### Exercise directions
Any pictures in the records below should be skipped; write out everything else exactly.

** BEGIN **

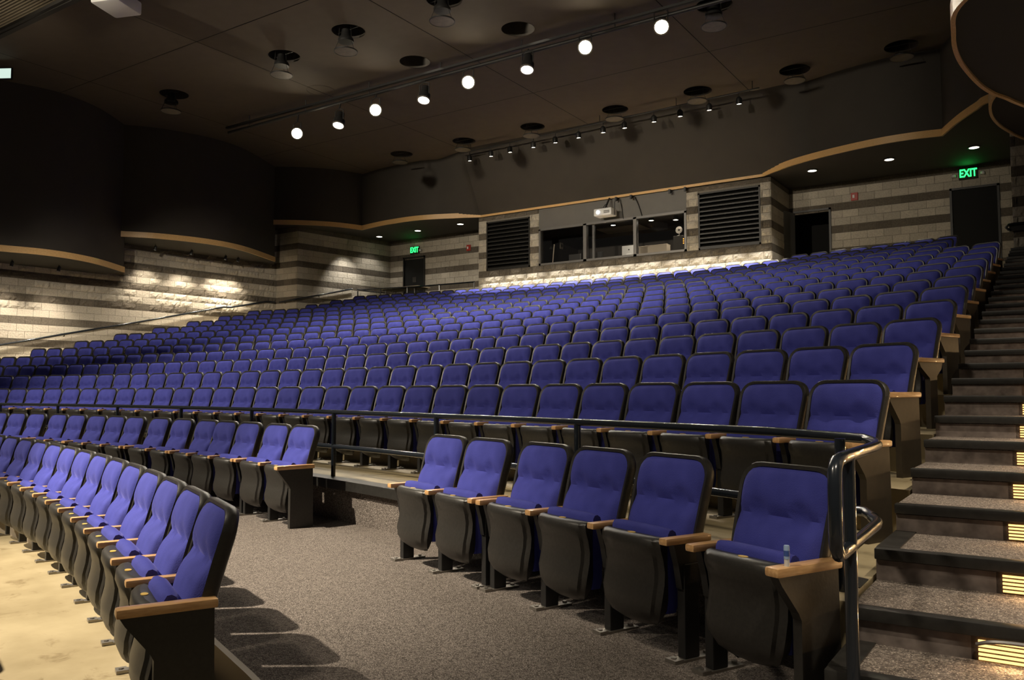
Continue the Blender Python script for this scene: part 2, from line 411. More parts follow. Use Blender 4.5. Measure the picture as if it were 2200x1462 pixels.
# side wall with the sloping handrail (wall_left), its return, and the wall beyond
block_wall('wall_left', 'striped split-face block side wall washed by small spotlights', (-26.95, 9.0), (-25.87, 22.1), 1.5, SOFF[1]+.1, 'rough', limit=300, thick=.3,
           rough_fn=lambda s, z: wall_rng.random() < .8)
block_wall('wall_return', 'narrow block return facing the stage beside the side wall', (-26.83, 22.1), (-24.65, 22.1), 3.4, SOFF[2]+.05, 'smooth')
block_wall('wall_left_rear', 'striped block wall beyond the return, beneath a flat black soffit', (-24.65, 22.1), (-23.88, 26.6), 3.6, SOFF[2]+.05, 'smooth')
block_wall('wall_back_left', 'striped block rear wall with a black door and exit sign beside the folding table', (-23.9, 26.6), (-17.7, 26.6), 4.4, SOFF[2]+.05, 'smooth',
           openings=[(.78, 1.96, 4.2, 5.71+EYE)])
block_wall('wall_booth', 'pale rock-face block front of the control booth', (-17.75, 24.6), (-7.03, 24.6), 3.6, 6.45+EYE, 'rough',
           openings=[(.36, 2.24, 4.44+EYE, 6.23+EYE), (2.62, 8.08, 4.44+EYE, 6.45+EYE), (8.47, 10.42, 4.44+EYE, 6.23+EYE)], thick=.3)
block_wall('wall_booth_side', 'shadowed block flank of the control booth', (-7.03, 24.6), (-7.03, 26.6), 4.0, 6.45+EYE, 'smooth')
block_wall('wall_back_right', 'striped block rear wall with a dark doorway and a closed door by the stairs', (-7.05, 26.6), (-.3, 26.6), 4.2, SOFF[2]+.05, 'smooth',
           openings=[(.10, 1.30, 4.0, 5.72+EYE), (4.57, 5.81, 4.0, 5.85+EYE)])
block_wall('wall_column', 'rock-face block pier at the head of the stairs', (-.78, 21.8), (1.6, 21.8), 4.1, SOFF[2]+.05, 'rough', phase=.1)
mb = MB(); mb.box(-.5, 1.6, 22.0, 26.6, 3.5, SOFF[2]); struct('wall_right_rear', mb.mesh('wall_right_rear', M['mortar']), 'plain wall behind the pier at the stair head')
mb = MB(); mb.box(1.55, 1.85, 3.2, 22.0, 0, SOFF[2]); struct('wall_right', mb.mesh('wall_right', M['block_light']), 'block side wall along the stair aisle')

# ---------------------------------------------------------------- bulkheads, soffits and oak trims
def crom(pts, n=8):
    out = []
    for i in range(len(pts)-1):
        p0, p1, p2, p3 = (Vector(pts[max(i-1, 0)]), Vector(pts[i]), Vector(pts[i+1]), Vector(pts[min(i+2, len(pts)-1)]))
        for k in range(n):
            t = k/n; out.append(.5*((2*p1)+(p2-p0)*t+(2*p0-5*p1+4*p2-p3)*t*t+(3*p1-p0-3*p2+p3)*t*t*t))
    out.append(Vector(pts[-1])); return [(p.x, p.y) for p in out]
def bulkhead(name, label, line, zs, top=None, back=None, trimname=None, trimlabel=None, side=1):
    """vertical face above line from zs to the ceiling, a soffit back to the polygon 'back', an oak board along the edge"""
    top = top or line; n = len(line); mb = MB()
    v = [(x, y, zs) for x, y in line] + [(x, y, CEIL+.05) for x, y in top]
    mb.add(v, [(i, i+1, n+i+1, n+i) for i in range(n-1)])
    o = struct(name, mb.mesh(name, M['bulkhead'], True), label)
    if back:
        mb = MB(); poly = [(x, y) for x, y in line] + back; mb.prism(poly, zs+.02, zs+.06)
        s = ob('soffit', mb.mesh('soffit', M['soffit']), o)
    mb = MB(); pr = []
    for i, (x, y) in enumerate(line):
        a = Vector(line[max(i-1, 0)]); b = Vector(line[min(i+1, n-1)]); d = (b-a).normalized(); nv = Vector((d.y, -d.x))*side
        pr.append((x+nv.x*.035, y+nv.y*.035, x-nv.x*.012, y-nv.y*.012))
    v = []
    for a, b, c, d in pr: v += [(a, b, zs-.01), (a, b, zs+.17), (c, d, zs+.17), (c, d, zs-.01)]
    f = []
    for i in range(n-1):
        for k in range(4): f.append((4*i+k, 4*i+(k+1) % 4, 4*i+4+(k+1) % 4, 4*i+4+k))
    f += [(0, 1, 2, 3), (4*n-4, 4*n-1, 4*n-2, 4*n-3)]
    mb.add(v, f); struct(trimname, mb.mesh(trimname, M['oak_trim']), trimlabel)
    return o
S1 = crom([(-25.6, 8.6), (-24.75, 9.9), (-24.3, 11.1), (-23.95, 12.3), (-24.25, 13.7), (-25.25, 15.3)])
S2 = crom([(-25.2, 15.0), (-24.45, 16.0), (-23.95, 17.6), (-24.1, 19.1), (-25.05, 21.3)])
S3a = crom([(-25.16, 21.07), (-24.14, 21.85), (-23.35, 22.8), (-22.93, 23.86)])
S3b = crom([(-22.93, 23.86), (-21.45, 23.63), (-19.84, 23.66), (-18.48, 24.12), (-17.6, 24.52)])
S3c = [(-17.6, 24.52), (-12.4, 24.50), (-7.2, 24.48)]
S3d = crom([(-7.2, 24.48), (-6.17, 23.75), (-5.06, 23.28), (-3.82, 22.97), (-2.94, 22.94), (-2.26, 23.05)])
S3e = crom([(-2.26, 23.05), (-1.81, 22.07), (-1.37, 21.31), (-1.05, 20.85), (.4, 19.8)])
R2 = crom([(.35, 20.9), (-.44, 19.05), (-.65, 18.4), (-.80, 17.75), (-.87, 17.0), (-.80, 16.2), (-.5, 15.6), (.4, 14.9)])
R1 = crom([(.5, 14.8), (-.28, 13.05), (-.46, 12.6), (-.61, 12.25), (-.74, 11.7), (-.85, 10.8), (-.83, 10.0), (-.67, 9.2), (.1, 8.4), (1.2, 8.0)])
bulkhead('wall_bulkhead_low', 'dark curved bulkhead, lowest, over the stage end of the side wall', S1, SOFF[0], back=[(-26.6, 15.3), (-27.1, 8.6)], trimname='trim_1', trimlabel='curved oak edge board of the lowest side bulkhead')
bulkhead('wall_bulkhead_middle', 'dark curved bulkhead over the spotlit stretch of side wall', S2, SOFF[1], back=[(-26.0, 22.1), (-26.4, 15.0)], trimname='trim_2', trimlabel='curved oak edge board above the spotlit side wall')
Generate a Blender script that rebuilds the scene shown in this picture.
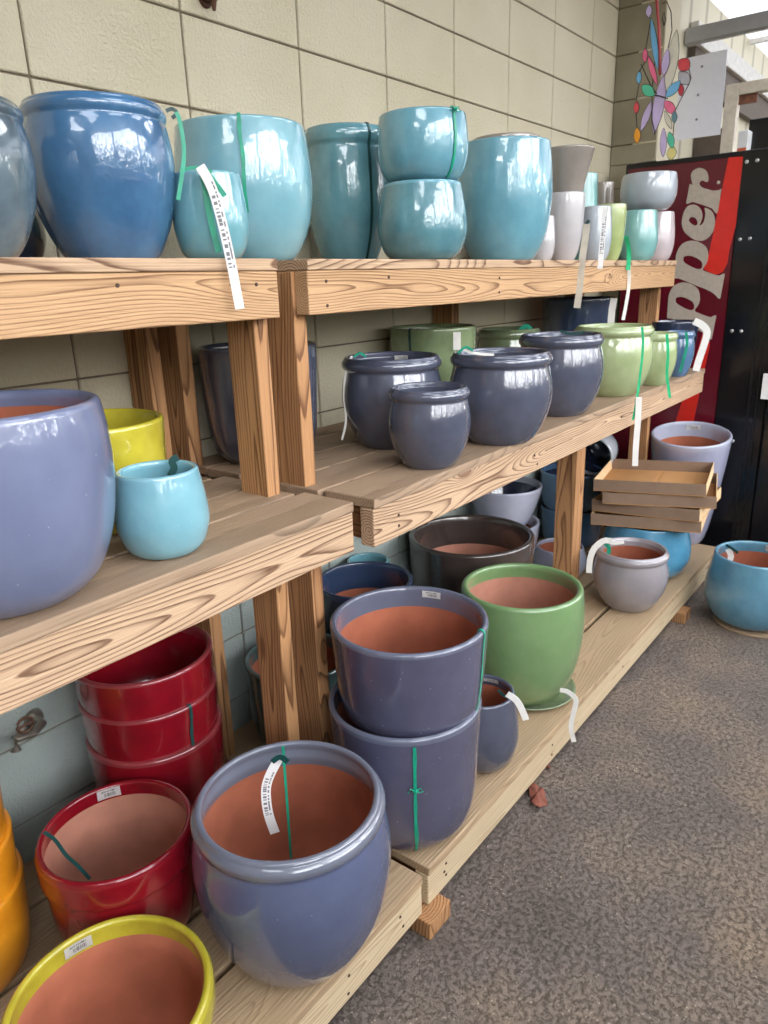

** END **

### Exercise result
Continue the Blender Python script for this scene: part 2, from line 411. More parts follow. Use Blender 4.5. Measure the picture as if it were 2200x1462 pixels.
# side wall with the sloping handrail (wall_left), its return, and the wall beyond
block_wall('wall_left', 'striped split-face block side wall washed by small spotlights', (-26.95, 9.0), (-25.87, 22.1), 1.5, SOFF[1]+.1, 'rough', limit=300, thick=.3,
           rough_fn=lambda s, z: wall_rng.random() < .8)
block_wall('wall_return', 'narrow block return facing the stage beside the side wall', (-26.83, 22.1), (-24.65, 22.1), 3.4, SOFF[2]+.05, 'smooth')
block_wall('wall_left_rear', 'striped block wall beyond the return, beneath a flat black soffit', (-24.65, 22.1), (-23.88, 26.6), 3.6, SOFF[2]+.05, 'smooth')
block_wall('wall_back_left', 'striped block rear wall with a black door and exit sign beside the folding table', (-23.9, 26.6), (-17.7, 26.6), 4.4, SOFF[2]+.05, 'smooth',
           openings=[(.78, 1.96, 4.2, 5.71+EYE)])
block_wall('wall_booth', 'pale rock-face block front of the control booth', (-17.75, 24.6), (-7.03, 24.6), 3.6, 6.45+EYE, 'rough',
           openings=[(.36, 2.24, 4.44+EYE, 6.23+EYE), (2.62, 8.08, 4.44+EYE, 6.45+EYE), (8.47, 10.42, 4.44+EYE, 6.23+EYE)], thick=.3)
block_wall('wall_booth_side', 'shadowed block flank of the control booth', (-7.03, 24.6), (-7.03, 26.6), 4.0, 6.45+EYE, 'smooth')
block_wall('wall_back_right', 'striped block rear wall with a dark doorway and a closed door by the stairs', (-7.05, 26.6), (-.3, 26.6), 4.2, SOFF[2]+.05, 'smooth',
           openings=[(.10, 1.30, 4.0, 5.72+EYE), (4.57, 5.81, 4.0, 5.85+EYE)])
block_wall('wall_column', 'rock-face block pier at the head of the stairs', (-.78, 21.8), (1.6, 21.8), 4.1, SOFF[2]+.05, 'rough', phase=.1)
mb = MB(); mb.box(-.5, 1.6, 22.0, 26.6, 3.5, SOFF[2]); struct('wall_right_rear', mb.mesh('wall_right_rear', M['mortar']), 'plain wall behind the pier at the stair head')
mb = MB(); mb.box(1.55, 1.85, 3.2, 22.0, 0, SOFF[2]); struct('wall_right', mb.mesh('wall_right', M['block_light']), 'block side wall along the stair aisle')

# ---------------------------------------------------------------- bulkheads, soffits and oak trims
def crom(pts, n=8):
    out = []
    for i in range(len(pts)-1):
        p0, p1, p2, p3 = (Vector(pts[max(i-1, 0)]), Vector(pts[i]), Vector(pts[i+1]), Vector(pts[min(i+2, len(pts)-1)]))
        for k in range(n):
            t = k/n; out.append(.5*((2*p1)+(p2-p0)*t+(2*p0-5*p1+4*p2-p3)*t*t+(3*p1-p0-3*p2+p3)*t*t*t))
    out.append(Vector(pts[-1])); return [(p.x, p.y) for p in out]
def bulkhead(name, label, line, zs, top=None, back=None, trimname=None, trimlabel=None, side=1):
    """vertical face above line from zs to the ceiling, a soffit back to the polygon 'back', an oak board along the edge"""
    top = top or line; n = len(line); mb = MB()
    v = [(x, y, zs) for x, y in line] + [(x, y, CEIL+.05) for x, y in top]
    mb.add(v, [(i, i+1, n+i+1, n+i) for i in range(n-1)])
    o = struct(name, mb.mesh(name, M['bulkhead'], True), label)
    if back:
        mb = MB(); poly = [(x, y) for x, y in line] + back; mb.prism(poly, zs+.02, zs+.06)
        s = ob('soffit', mb.mesh('soffit', M['soffit']), o)
    mb = MB(); pr = []
    for i, (x, y) in enumerate(line):
        a = Vector(line[max(i-1, 0)]); b = Vector(line[min(i+1, n-1)]); d = (b-a).normalized(); nv = Vector((d.y, -d.x))*side
        pr.append((x+nv.x*.035, y+nv.y*.035, x-nv.x*.012, y-nv.y*.012))
    v = []
    for a, b, c, d in pr: v += [(a, b, zs-.01), (a, b, zs+.17), (c, d, zs+.17), (c, d, zs-.01)]
    f = []
    for i in range(n-1):
        for k in range(4): f.append((4*i+k, 4*i+(k+1) % 4, 4*i+4+(k+1) % 4, 4*i+4+k))
    f += [(0, 1, 2, 3), (4*n-4, 4*n-1, 4*n-2, 4*n-3)]
    mb.add(v, f); struct(trimname, mb.mesh(trimname, M['oak_trim']), trimlabel)
    return o
S1 = crom([(-25.6, 8.6), (-24.75, 9.9), (-24.3, 11.1), (-23.95, 12.3), (-24.25, 13.7), (-25.25, 15.3)])
S2 = crom([(-25.2, 15.0), (-24.45, 16.0), (-23.95, 17.6), (-24.1, 19.1), (-25.05, 21.3)])
S3a = crom([(-25.16, 21.07), (-24.14, 21.85), (-23.35, 22.8), (-22.93, 23.86)])
S3b = crom([(-22.93, 23.86), (-21.45, 23.63), (-19.84, 23.66), (-18.48, 24.12), (-17.6, 24.52)])
S3c = [(-17.6, 24.52), (-12.4, 24.50), (-7.2, 24.48)]
S3d = crom([(-7.2, 24.48), (-6.17, 23.75), (-5.06, 23.28), (-3.82, 22.97), (-2.94, 22.94), (-2.26, 23.05)])
S3e = crom([(-2.26, 23.05), (-1.81, 22.07), (-1.37, 21.31), (-1.05, 20.85), (.4, 19.8)])
R2 = crom([(.35, 20.9), (-.44, 19.05), (-.65, 18.4), (-.80, 17.75), (-.87, 17.0), (-.80, 16.2), (-.5, 15.6), (.4, 14.9)])
R1 = crom([(.5, 14.8), (-.28, 13.05), (-.46, 12.6), (-.61, 12.25), (-.74, 11.7), (-.85, 10.8), (-.83, 10.0), (-.67, 9.2), (.1, 8.4), (1.2, 8.0)])
bulkhead('wall_bulkhead_low', 'dark curved bulkhead, lowest, over the stage end of the side wall', S1, SOFF[0], back=[(-26.6, 15.3), (-27.1, 8.6)], trimname='trim_1', trimlabel='curved oak edge board of the lowest side bulkhead')
bulkhead('wall_bulkhead_middle', 'dark curved bulkhead over the spotlit stretch of side wall', S2, SOFF[1], back=[(-26.0, 22.1), (-26.4, 15.0)], trimname='trim_2', trimlabel='curved oak edge board above the spotlit side wall')
Generate a Blender script that rebuilds the scene shown in this picture.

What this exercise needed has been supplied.